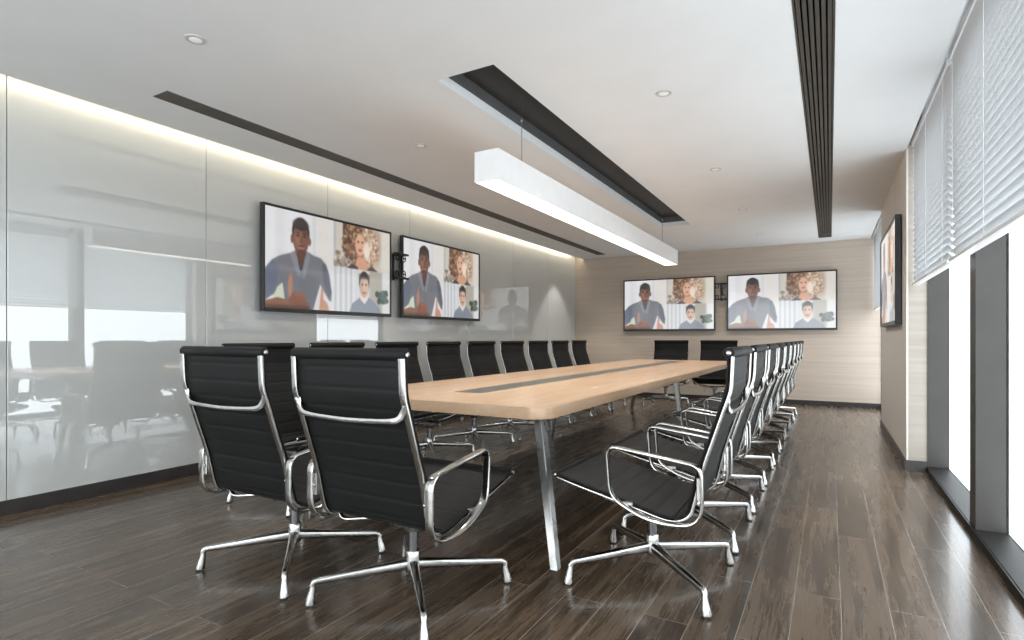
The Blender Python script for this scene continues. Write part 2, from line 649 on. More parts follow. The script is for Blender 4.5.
# windows on the right: floor-to-ceiling bays between deep grey mullions
MULL = [(3.76, 3.90), (2.10, 2.24), (0.44, 0.58), (-1.22, -1.08)]
bays = [(3.90, 5.42), (2.24, 3.76), (0.58, 2.10), (-1.08, 0.44), (YF, -1.22), (CY1, YB)]
for k, (a, b) in enumerate(bays):
    f = MB()
    # jambs: half of each mullion belongs to each neighbour
    left_j = 0.07 if a in [m_[1] for m_ in MULL] else 0.0
    right_j = 0.07 if b in [m_[0] for m_ in MULL] else 0.0
    if left_j:
        f.box(XR, XO, a - 0.07, a, 0, 2.62)
    if right_j:
        f.box(XR, XO, b, b + 0.07, 0, 2.62)
    if not left_j:
        f.box(XR, XO, a, a + 0.012, 0, 2.62)
    if not right_j:
        f.box(XR, XO, b - 0.012, b, 0, 2.62)
    f.box(XO - 0.02, XO + 0.02, a, b, 2.45, 2.62)
    wf = tag(f.build('window_%d' % (k + 1), M['frame_grey'], smooth=False), kind='structure')
    sl = MB()
    sl.box(XR - 0.004, XO, a, b, 0.0, 0.045, bev=0.002, seg=1)
    sl.build('window_sill', M['sill_black'], wf, smooth=False)
    MB().box(XO - 0.012, XO - 0.004, a, b, 0.045, 2.5).build('window_pane', M['glass'], wf, smooth=False)
    portal((XO + 0.03, (a + b) / 2, 1.25), (0, PI / 2, 0), 2.4, b - a)
# continuous black kerb at the foot of the mullions
tag(MB().box(XR - 0.012, XR - 0.004, YF, CY0 - 0.012, 0, 0.042).build('trim_3', M['sill_black'], smooth=False), kind='structure')

# wall behind the viewpoint; its unseen full-width glazing is added as fill light
WZ0, WZ1 = 0.08, 2.46
WX0, WX1 = -4.1, 0.5
wfm = MB()
wfm.box(XL - 0.2, WX0, YF - 0.2, YF, 0, ZC + TK)
wfm.box(WX1, XO, YF - 0.2, YF, 0, ZC + TK)
wfm.box(WX0, WX1, YF - 0.2, YF, 0, WZ0)
wfm.box(WX0, WX1, YF - 0.2, YF, WZ1, ZC + TK)
tag(wfm.build('wall_front', M['plaster'], smooth=False), kind='structure')
f = MB()
for x in (WX0, -2.6, -1.05, WX1 - 0.06):
    f.box(x, x + 0.06, YF - 0.15, YF - 0.05, WZ0, WZ1)
f.box(WX0, WX1, YF - 0.15, YF - 0.05, WZ0, WZ0 + 0.05)
f.box(WX0, WX1, YF - 0.15, YF - 0.05, WZ1 - 0.05, WZ1)
wf = tag(f.build('window_7', M['frame_grey'], smooth=False), kind='structure')
MB().box(WX0, WX1, YF - 0.104, YF - 0.098, WZ0, WZ1).build('window_pane', M['glass_fill'], wf, smooth=False)
portal(((WX0 + WX1) / 2, YF - 0.16, (WZ0 + WZ1) / 2), (PI / 2, 0, 0), WX1 - WX0, WZ1 - WZ0)


# ================================================================== LINEAR GRILLES
def grille(name, x0, x1, y0, y1, nslat, label, wedge=0.35):
    root = empty(name, ((x0 + x1) / 2, (y0 + y1) / 2, ZC))
    cx, cy = (x0 + x1) / 2, (y0 + y1) / 2
    hx, hy = (x1 - x0) / 2 - 0.0015, (y1 - y0) / 2 - 0.0015
    fr = MB()
    t = 0.008
    fr.box(-hx, -hx + t, -hy, hy, -0.002, 0.05)
    fr.box(hx - t, hx, -hy, hy, -0.002, 0.05)
    fr.box(-hx + t, hx - t, -hy, -hy + t, -0.002, 0.05)
    fr.box(-hx + t, hx - t, hy - t, hy, -0.002, 0.05)
    fr.build('frame', M['vent'], root, smooth=False)
    MB().box(-hx + t, hx - t, -hy + t, hy - t, 0.055, 0.07).build('backing', M['vent_dark'], root, smooth=False)
    sl = MB()
    pitch = (2 * hx - 2 * t) / nslat
    for i in range(nslat):
        c = -hx + t + pitch * (i + 0.5)
        sl.box(c - pitch * wedge, c + pitch * wedge, -hy + t, hy - t, 0.0, 0.03)
    sl.build('slats', M['vent'], root, smooth=False)
    tag(root, label, 'air vent')
    return root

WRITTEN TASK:
Copy out all of the material exactly as written, without its pictures.

RESPONSE:
The Blender Python script for this scene continues. Write part 2, from line 649 on. More parts follow. The script is for Blender 4.5.
# windows on the right: floor-to-ceiling bays between deep grey mullions
MULL = [(3.76, 3.90), (2.10, 2.24), (0.44, 0.58), (-1.22, -1.08)]
bays = [(3.90, 5.42), (2.24, 3.76), (0.58, 2.10), (-1.08, 0.44), (YF, -1.22), (CY1, YB)]
for k, (a, b) in enumerate(bays):
    f = MB()
    # jambs: half of each mullion belongs to each neighbour
    left_j = 0.07 if a in [m_[1] for m_ in MULL] else 0.0
    right_j = 0.07 if b in [m_[0] for m_ in MULL] else 0.0
    if left_j:
        f.box(XR, XO, a - 0.07, a, 0, 2.62)
    if right_j:
        f.box(XR, XO, b, b + 0.07, 0, 2.62)
    if not left_j:
        f.box(XR, XO, a, a + 0.012, 0, 2.62)
    if not right_j:
        f.box(XR, XO, b - 0.012, b, 0, 2.62)
    f.box(XO - 0.02, XO + 0.02, a, b, 2.45, 2.62)
    wf = tag(f.build('window_%d' % (k + 1), M['frame_grey'], smooth=False), kind='structure')
    sl = MB()
    sl.box(XR - 0.004, XO, a, b, 0.0, 0.045, bev=0.002, seg=1)
    sl.build('window_sill', M['sill_black'], wf, smooth=False)
    MB().box(XO - 0.012, XO - 0.004, a, b, 0.045, 2.5).build('window_pane', M['glass'], wf, smooth=False)
    portal((XO + 0.03, (a + b) / 2, 1.25), (0, PI / 2, 0), 2.4, b - a)
# continuous black kerb at the foot of the mullions
tag(MB().box(XR - 0.012, XR - 0.004, YF, CY0 - 0.012, 0, 0.042).build('trim_3', M['sill_black'], smooth=False), kind='structure')

# wall behind the viewpoint; its unseen full-width glazing is added as fill light
WZ0, WZ1 = 0.08, 2.46
WX0, WX1 = -4.1, 0.5
wfm = MB()
wfm.box(XL - 0.2, WX0, YF - 0.2, YF, 0, ZC + TK)
wfm.box(WX1, XO, YF - 0.2, YF, 0, ZC + TK)
wfm.box(WX0, WX1, YF - 0.2, YF, 0, WZ0)
wfm.box(WX0, WX1, YF - 0.2, YF, WZ1, ZC + TK)
tag(wfm.build('wall_front', M['plaster'], smooth=False), kind='structure')
f = MB()
for x in (WX0, -2.6, -1.05, WX1 - 0.06):
    f.box(x, x + 0.06, YF - 0.15, YF - 0.05, WZ0, WZ1)
f.box(WX0, WX1, YF - 0.15, YF - 0.05, WZ0, WZ0 + 0.05)
f.box(WX0, WX1, YF - 0.15, YF - 0.05, WZ1 - 0.05, WZ1)
wf = tag(f.build('window_7', M['frame_grey'], smooth=False), kind='structure')
MB().box(WX0, WX1, YF - 0.104, YF - 0.098, WZ0, WZ1).build('window_pane', M['glass_fill'], wf, smooth=False)
portal(((WX0 + WX1) / 2, YF - 0.16, (WZ0 + WZ1) / 2), (PI / 2, 0, 0), WX1 - WX0, WZ1 - WZ0)


# ================================================================== LINEAR GRILLES
def grille(name, x0, x1, y0, y1, nslat, label, wedge=0.35):
    root = empty(name, ((x0 + x1) / 2, (y0 + y1) / 2, ZC))
    cx, cy = (x0 + x1) / 2, (y0 + y1) / 2
    hx, hy = (x1 - x0) / 2 - 0.0015, (y1 - y0) / 2 - 0.0015
    fr = MB()
    t = 0.008
    fr.box(-hx, -hx + t, -hy, hy, -0.002, 0.05)
    fr.box(hx - t, hx, -hy, hy, -0.002, 0.05)
    fr.box(-hx + t, hx - t, -hy, -hy + t, -0.002, 0.05)
    fr.box(-hx + t, hx - t, hy - t, hy, -0.002, 0.05)
    fr.build('frame', M['vent'], root, smooth=False)
    MB().box(-hx + t, hx - t, -hy + t, hy - t, 0.055, 0.07).build('backing', M['vent_dark'], root, smooth=False)
    sl = MB()
    pitch = (2 * hx - 2 * t) / nslat
    for i in range(nslat):
        c = -hx + t + pitch * (i + 0.5)
        sl.box(c - pitch * wedge, c + pitch * wedge, -hy + t, hy - t, 0.0, 0.03)
    sl.build('slats', M['vent'], root, smooth=False)
    tag(root, label, 'air vent')
    return root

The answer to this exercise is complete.